• Records to process:
====

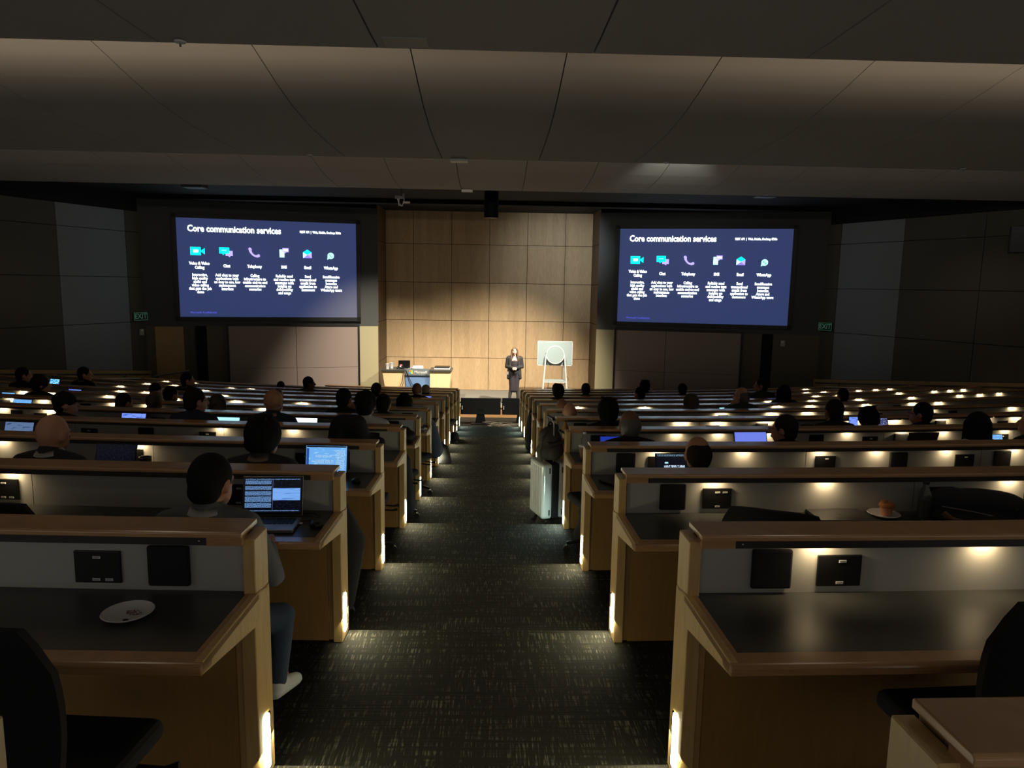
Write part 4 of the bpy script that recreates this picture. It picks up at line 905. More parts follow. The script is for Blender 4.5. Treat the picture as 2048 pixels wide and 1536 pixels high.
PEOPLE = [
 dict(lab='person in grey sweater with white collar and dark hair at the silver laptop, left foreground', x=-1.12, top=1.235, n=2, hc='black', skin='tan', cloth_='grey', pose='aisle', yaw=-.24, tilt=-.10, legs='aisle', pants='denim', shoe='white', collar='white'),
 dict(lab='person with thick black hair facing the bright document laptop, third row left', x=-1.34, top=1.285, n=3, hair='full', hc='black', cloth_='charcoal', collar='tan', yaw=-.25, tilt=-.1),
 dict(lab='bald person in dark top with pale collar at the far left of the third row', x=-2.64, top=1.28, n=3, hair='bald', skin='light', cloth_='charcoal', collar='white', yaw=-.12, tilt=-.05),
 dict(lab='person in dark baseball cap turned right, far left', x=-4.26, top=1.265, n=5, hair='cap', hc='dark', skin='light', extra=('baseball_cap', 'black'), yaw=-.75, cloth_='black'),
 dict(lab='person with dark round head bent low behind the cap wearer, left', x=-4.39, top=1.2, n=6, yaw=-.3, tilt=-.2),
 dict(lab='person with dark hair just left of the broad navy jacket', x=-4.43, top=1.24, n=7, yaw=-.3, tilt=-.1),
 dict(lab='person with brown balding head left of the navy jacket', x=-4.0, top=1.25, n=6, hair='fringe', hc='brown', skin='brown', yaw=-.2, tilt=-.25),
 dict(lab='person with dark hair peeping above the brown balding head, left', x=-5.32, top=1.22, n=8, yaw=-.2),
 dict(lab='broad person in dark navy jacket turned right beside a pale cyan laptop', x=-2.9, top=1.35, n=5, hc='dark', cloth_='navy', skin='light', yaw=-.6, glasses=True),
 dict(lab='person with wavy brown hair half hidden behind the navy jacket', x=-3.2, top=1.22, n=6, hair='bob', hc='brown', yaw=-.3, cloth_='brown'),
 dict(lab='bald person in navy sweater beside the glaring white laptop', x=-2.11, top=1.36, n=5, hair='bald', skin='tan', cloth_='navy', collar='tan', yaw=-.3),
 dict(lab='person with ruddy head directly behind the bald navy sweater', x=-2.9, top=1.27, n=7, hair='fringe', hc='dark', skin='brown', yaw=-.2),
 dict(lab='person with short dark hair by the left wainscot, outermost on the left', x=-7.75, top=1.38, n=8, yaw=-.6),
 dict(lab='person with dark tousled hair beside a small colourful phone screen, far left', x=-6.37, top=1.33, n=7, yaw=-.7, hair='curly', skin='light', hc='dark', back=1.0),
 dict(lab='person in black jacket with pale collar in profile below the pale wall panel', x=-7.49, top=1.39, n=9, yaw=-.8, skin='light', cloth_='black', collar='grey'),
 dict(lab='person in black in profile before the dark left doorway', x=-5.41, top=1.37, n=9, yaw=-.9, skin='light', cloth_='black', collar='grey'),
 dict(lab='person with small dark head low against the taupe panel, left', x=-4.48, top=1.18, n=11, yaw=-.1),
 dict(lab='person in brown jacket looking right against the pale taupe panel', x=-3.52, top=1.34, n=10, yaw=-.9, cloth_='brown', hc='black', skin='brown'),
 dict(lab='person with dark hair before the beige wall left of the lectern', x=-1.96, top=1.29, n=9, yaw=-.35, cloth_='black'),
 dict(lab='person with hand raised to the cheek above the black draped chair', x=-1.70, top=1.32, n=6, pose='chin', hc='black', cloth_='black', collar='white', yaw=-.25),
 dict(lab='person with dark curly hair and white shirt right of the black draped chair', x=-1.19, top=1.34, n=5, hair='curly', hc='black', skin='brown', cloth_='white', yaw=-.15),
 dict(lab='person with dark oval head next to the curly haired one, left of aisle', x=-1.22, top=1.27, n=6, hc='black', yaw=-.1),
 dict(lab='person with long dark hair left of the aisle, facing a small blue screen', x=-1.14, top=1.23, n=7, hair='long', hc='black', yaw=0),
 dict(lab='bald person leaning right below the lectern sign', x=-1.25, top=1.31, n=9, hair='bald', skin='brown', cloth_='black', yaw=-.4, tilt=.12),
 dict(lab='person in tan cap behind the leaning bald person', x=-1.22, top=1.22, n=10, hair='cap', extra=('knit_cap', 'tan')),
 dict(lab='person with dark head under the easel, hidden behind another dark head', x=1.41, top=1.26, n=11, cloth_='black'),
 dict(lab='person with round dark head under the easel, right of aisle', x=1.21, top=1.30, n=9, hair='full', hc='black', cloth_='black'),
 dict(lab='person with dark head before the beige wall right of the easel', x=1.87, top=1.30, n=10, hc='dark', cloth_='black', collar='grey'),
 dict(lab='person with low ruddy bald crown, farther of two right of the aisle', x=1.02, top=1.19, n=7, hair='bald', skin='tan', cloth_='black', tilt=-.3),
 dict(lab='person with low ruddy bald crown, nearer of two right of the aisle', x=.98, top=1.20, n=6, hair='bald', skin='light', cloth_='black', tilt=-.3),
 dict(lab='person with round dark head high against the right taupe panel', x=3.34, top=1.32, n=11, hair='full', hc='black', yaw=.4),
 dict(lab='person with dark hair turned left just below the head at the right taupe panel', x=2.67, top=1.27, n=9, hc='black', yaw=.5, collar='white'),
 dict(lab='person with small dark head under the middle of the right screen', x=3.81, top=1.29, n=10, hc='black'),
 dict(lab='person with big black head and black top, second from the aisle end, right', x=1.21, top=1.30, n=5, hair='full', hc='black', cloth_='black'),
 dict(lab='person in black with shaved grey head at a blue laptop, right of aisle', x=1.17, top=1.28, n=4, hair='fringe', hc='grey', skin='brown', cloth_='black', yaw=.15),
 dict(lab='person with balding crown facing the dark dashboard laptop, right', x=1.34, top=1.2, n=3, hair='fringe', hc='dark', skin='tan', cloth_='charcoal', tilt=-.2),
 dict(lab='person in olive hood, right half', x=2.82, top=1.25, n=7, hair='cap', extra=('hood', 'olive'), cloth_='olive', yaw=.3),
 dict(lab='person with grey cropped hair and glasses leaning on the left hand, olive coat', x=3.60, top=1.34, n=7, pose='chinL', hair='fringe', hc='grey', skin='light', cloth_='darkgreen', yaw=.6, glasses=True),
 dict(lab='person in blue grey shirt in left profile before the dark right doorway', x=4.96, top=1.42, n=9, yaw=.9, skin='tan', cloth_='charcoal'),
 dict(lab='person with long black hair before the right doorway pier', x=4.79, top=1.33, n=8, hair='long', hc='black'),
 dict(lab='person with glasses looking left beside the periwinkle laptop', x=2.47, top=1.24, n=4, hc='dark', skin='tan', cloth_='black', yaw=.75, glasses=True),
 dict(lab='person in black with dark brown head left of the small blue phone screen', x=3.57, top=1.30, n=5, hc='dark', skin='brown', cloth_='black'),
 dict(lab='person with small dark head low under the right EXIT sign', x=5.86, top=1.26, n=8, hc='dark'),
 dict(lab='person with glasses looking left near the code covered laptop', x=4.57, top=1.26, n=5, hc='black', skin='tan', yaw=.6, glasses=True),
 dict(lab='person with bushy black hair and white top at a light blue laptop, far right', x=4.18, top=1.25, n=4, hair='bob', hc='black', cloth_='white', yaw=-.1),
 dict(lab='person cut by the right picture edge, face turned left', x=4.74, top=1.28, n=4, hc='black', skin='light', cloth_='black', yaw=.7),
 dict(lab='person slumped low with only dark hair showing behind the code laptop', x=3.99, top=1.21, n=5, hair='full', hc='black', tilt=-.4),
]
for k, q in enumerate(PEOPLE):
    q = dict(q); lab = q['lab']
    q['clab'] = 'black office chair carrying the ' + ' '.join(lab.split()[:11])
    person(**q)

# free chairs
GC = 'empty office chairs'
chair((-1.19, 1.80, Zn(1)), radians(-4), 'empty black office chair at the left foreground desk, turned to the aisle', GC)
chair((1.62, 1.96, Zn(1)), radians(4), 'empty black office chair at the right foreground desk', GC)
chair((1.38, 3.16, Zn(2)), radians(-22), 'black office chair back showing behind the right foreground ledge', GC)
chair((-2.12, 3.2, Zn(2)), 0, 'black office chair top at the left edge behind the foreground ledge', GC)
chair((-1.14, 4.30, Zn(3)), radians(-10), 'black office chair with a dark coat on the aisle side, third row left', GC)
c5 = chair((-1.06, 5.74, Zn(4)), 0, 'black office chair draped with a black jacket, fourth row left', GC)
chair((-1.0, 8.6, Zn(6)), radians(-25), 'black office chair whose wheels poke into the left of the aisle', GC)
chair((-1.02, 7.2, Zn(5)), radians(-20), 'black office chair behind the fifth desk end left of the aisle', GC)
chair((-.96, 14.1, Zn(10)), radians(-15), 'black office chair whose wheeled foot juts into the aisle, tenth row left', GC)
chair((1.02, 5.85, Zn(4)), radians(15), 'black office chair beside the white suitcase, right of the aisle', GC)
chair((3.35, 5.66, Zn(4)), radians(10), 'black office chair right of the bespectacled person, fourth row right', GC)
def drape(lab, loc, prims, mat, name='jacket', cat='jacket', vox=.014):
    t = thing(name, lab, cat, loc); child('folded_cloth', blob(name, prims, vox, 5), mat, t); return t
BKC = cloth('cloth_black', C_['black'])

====

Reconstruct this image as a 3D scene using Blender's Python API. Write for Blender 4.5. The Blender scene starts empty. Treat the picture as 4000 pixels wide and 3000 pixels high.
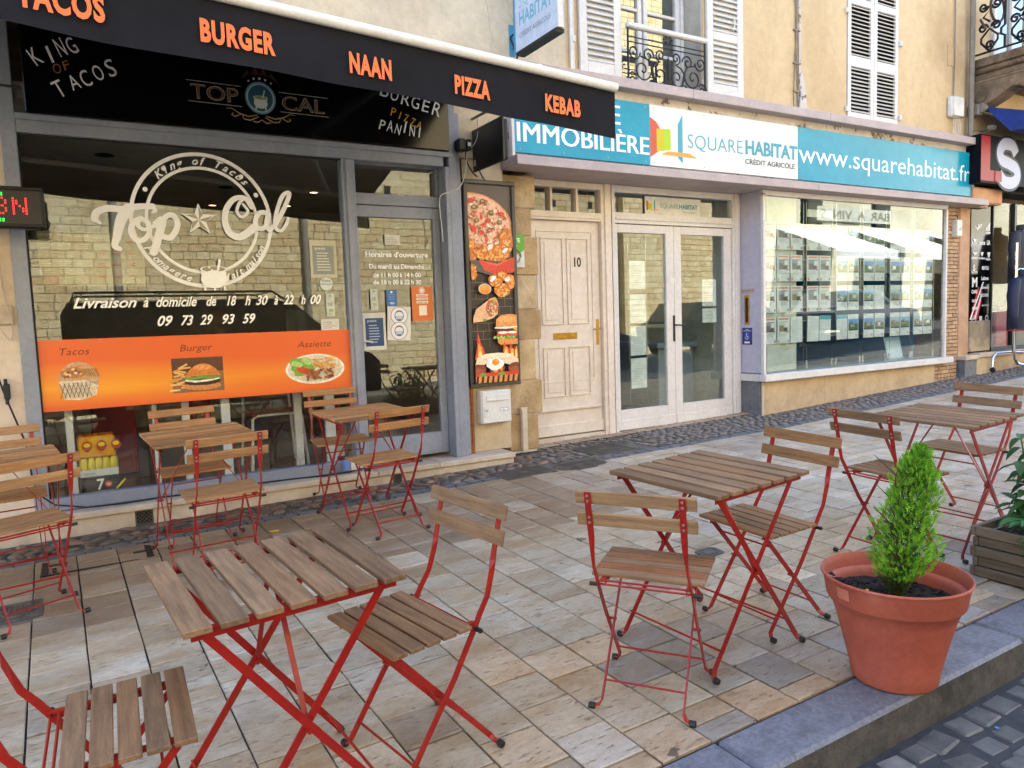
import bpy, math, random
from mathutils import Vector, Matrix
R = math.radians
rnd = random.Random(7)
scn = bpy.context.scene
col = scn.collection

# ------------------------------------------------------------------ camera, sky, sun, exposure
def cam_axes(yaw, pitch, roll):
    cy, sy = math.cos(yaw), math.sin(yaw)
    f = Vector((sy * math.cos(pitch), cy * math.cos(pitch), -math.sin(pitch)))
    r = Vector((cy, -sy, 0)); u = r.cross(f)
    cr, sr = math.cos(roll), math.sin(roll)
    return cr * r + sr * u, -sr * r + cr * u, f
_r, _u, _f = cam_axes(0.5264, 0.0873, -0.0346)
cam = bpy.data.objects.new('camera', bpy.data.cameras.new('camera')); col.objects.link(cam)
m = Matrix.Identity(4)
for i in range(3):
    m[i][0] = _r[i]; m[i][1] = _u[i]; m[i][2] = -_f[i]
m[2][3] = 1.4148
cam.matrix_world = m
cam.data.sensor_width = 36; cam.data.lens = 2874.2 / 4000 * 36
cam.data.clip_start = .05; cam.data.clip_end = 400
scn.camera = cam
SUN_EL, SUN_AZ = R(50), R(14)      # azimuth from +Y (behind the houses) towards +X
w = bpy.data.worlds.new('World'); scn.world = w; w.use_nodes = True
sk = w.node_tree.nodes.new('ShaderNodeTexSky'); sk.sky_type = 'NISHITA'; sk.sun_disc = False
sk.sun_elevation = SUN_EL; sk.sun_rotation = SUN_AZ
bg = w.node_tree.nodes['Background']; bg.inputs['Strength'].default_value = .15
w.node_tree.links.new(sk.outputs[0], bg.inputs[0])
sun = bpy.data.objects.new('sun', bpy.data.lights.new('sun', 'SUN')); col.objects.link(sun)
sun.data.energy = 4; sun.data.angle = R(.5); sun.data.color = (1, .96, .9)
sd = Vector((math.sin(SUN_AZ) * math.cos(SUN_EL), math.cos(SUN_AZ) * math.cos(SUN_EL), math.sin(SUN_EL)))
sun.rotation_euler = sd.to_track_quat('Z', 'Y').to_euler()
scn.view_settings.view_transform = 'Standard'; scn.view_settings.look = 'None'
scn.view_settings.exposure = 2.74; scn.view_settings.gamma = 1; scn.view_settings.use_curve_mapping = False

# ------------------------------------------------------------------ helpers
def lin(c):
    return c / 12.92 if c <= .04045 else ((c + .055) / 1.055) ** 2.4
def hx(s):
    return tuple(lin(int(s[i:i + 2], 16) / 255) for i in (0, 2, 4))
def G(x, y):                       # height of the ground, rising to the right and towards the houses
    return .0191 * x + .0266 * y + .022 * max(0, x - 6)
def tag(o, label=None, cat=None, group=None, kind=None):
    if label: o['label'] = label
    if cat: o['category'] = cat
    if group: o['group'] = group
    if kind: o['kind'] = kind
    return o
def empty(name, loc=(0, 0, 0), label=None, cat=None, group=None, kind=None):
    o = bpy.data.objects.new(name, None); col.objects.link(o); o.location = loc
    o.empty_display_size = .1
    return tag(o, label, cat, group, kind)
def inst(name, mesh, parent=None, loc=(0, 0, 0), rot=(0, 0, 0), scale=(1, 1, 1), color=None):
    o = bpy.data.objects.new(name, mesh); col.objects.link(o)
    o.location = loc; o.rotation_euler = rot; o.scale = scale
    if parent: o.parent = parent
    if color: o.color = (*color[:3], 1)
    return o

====

In the listing above, find the line with "Reconstruct this image" and the line with "col = scn.collection". Copy exactly those lines and all between them, minus the images.

• Task response:
Reconstruct this image as a 3D scene using Blender's Python API. Write for Blender 4.5. The Blender scene starts empty. Treat the picture as 4000 pixels wide and 3000 pixels high.
import bpy, math, random
from mathutils import Vector, Matrix
R = math.radians
rnd = random.Random(7)
scn = bpy.context.scene
col = scn.collection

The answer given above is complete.